Le maire de Bristol qui est d’origine Jamaïcaine veut maintenant repêcher la statue pour la mettre dans un musée avec l’histoire complète, et les banderoles de ceux qui l'ont déboulonné le week end dernier.
En Belgique, on a recouvert de peinture rouge-sang des statues du roi Léopold II, terrible colonisateur du Congo belge. Les historiens estiment que sa politique a fait 10 millions de morts au début du XXe siecle. C’est pour cela que certains veulent interdire l’album de “Tintin au Congo”. Non pas parce que la BD est simplement raciste, mais parce que l'histoire se passe au Congo, le pays d’Afrique qui a le plus souffert de la colonisation.
Quid de Jules Ferry?
En France on va de nouveau se poser des questions sur des noms de rues ou de lycées. Par exemple les très nombreux lycée Jules Ferry, du nom du promoteur de l’école moderne, laïc et obligatoire. Grand ministre de l'éducation mais aussi grand partisan de la colonisation et auteur de propos sur la supériorité de la race blanche.

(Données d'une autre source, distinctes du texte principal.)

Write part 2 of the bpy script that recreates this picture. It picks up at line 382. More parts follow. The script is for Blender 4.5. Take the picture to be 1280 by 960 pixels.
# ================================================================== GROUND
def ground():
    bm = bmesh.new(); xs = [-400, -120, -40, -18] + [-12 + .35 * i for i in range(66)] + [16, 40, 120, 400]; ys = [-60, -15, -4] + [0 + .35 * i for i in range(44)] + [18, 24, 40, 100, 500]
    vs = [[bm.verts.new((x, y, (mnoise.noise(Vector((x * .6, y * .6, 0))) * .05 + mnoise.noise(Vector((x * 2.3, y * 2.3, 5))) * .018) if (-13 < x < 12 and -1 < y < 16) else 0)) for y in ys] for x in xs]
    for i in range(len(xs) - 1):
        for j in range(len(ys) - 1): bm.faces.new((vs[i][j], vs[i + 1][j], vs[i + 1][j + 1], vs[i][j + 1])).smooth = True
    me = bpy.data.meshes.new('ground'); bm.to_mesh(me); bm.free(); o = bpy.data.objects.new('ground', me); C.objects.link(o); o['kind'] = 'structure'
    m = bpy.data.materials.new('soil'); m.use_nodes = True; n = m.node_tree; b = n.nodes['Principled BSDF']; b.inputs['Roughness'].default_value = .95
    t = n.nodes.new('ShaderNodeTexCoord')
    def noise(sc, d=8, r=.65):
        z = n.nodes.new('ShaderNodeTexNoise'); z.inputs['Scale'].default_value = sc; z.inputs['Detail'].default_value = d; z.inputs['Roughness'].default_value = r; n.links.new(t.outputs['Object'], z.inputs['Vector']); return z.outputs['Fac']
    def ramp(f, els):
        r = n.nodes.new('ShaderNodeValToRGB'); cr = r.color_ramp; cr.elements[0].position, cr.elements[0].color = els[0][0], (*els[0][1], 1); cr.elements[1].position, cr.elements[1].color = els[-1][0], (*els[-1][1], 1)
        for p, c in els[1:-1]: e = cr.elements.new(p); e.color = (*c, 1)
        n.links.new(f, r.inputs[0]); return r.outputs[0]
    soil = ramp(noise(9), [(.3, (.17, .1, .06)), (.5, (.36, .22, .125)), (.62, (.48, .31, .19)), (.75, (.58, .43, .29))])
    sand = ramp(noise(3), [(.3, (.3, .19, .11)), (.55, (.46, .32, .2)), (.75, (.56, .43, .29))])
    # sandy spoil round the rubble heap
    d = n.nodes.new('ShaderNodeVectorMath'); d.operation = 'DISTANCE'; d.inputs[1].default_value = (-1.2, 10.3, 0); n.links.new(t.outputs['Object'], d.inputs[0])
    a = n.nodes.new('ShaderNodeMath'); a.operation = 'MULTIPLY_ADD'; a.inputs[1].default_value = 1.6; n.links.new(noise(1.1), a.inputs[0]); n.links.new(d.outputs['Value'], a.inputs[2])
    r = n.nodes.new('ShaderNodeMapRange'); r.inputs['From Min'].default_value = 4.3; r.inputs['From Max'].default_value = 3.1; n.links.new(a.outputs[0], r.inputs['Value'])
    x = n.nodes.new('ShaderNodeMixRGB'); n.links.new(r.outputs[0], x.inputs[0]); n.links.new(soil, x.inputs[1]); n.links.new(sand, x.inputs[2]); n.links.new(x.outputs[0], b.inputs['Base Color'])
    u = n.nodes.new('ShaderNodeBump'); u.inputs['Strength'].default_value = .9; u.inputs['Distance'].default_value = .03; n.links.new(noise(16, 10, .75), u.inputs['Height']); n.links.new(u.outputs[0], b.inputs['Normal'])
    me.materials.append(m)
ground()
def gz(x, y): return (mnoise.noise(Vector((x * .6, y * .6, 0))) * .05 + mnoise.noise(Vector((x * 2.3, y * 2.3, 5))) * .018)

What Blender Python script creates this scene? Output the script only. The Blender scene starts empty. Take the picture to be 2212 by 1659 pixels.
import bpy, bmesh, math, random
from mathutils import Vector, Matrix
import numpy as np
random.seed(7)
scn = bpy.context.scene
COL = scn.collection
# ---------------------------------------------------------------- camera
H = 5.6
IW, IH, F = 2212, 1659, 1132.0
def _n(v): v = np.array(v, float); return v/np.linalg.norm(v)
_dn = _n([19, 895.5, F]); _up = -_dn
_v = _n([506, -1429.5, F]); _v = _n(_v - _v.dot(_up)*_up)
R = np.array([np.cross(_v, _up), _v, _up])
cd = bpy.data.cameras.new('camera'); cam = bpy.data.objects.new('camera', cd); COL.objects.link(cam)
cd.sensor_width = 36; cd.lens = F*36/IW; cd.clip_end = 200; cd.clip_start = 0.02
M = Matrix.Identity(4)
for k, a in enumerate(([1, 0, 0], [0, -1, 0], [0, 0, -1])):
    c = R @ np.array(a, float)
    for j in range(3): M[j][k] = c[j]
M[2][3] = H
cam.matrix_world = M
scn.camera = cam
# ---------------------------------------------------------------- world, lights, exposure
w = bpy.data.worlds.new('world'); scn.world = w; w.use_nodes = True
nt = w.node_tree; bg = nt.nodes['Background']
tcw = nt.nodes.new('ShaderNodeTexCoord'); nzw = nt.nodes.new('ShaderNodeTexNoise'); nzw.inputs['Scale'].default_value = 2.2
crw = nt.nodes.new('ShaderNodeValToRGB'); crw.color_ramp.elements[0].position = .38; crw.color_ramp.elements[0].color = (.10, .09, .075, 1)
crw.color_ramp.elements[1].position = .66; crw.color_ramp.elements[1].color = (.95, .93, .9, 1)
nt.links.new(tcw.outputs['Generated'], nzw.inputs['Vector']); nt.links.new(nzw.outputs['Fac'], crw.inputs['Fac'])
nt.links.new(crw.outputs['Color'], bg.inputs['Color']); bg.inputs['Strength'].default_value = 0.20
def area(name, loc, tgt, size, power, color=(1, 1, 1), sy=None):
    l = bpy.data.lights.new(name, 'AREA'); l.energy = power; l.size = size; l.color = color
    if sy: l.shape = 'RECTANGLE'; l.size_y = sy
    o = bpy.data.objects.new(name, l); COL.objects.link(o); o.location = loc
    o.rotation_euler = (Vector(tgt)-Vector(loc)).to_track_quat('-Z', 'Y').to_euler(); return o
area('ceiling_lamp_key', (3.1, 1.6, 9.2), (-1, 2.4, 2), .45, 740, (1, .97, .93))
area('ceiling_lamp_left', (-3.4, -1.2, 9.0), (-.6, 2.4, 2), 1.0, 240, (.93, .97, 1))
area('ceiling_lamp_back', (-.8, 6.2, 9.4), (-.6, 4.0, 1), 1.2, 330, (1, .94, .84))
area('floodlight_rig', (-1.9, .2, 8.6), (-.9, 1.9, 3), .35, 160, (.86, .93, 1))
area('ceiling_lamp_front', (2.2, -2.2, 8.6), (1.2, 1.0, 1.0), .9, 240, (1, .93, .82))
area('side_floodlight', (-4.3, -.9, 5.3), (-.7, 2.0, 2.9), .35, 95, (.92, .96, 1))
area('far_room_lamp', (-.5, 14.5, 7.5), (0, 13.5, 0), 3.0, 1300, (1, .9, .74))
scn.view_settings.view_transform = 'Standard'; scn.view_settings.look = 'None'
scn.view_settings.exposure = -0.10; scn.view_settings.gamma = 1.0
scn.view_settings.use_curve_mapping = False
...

L’historien Pascal Blanchard, incontestable spécialiste de la question suggère que l’on ne débaptise pas ces lycées, que l’on ne déboulonne pas les statues. Mais que les élèves des lycées Jules Ferry sachent qui il était.
Pareil pour Autant en emporte le vent. C’est absurde d’interdir le film. Mais ce n’est pas bête de raconter son histoire.